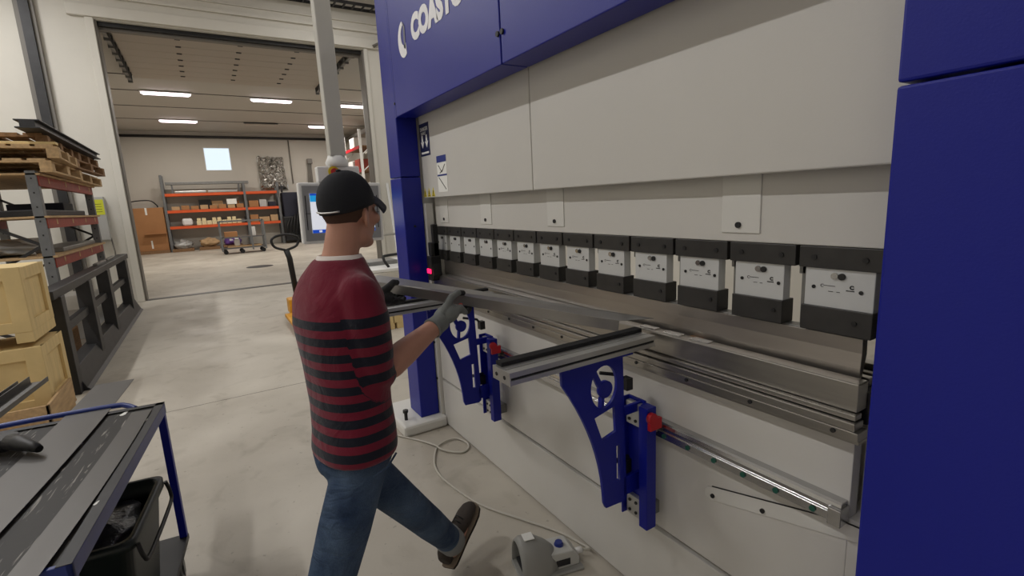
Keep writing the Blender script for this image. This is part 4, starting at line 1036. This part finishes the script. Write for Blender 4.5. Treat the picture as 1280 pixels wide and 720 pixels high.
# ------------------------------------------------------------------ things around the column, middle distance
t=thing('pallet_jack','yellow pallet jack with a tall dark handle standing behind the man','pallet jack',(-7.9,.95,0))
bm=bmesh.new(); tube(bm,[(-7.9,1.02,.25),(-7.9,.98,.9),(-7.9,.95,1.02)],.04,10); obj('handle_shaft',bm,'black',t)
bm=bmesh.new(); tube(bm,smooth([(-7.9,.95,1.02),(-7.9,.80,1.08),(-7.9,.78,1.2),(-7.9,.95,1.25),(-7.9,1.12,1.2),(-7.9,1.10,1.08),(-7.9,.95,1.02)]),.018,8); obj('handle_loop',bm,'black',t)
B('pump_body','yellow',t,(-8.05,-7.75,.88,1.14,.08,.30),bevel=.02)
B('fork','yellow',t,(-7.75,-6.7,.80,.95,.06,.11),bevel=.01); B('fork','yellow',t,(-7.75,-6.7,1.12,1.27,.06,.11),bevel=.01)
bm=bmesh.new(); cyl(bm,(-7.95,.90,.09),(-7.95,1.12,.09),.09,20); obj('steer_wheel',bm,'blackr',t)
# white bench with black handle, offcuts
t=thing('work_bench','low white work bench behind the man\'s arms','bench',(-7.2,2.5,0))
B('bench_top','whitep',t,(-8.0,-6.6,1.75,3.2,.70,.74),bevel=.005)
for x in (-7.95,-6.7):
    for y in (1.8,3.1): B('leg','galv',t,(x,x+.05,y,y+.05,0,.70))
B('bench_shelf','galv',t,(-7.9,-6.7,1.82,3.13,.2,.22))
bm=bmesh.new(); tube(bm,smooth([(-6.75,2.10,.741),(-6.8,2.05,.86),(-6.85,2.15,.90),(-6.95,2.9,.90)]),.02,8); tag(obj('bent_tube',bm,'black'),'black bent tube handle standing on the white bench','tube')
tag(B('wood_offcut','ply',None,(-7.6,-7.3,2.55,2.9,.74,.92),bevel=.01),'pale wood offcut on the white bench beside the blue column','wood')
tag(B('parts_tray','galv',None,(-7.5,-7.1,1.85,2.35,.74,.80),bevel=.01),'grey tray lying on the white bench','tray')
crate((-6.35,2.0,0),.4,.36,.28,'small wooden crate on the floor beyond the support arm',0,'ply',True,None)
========
Task prompt. Extract all the data above exactly, excluding every picture.

Expected output.
Keep writing the Blender script for this image. This is part 4, starting at line 1036. This part finishes the script. Write for Blender 4.5. Treat the picture as 1280 pixels wide and 720 pixels high.
# ------------------------------------------------------------------ things around the column, middle distance
t=thing('pallet_jack','yellow pallet jack with a tall dark handle standing behind the man','pallet jack',(-7.9,.95,0))
bm=bmesh.new(); tube(bm,[(-7.9,1.02,.25),(-7.9,.98,.9),(-7.9,.95,1.02)],.04,10); obj('handle_shaft',bm,'black',t)
bm=bmesh.new(); tube(bm,smooth([(-7.9,.95,1.02),(-7.9,.80,1.08),(-7.9,.78,1.2),(-7.9,.95,1.25),(-7.9,1.12,1.2),(-7.9,1.10,1.08),(-7.9,.95,1.02)]),.018,8); obj('handle_loop',bm,'black',t)
B('pump_body','yellow',t,(-8.05,-7.75,.88,1.14,.08,.30),bevel=.02)
B('fork','yellow',t,(-7.75,-6.7,.80,.95,.06,.11),bevel=.01); B('fork','yellow',t,(-7.75,-6.7,1.12,1.27,.06,.11),bevel=.01)
bm=bmesh.new(); cyl(bm,(-7.95,.90,.09),(-7.95,1.12,.09),.09,20); obj('steer_wheel',bm,'blackr',t)
# white bench with black handle, offcuts
t=thing('work_bench','low white work bench behind the man\'s arms','bench',(-7.2,2.5,0))
B('bench_top','whitep',t,(-8.0,-6.6,1.75,3.2,.70,.74),bevel=.005)
for x in (-7.95,-6.7):
    for y in (1.8,3.1): B('leg','galv',t,(x,x+.05,y,y+.05,0,.70))
B('bench_shelf','galv',t,(-7.9,-6.7,1.82,3.13,.2,.22))
bm=bmesh.new(); tube(bm,smooth([(-6.75,2.10,.741),(-6.8,2.05,.86),(-6.85,2.15,.90),(-6.95,2.9,.90)]),.02,8); tag(obj('bent_tube',bm,'black'),'black bent tube handle standing on the white bench','tube')
tag(B('wood_offcut','ply',None,(-7.6,-7.3,2.55,2.9,.74,.92),bevel=.01),'pale wood offcut on the white bench beside the blue column','wood')
tag(B('parts_tray','galv',None,(-7.5,-7.1,1.85,2.35,.74,.80),bevel=.01),'grey tray lying on the white bench','tray')
crate((-6.35,2.0,0),.4,.36,.28,'small wooden crate on the floor beyond the support arm',0,'ply',True,None)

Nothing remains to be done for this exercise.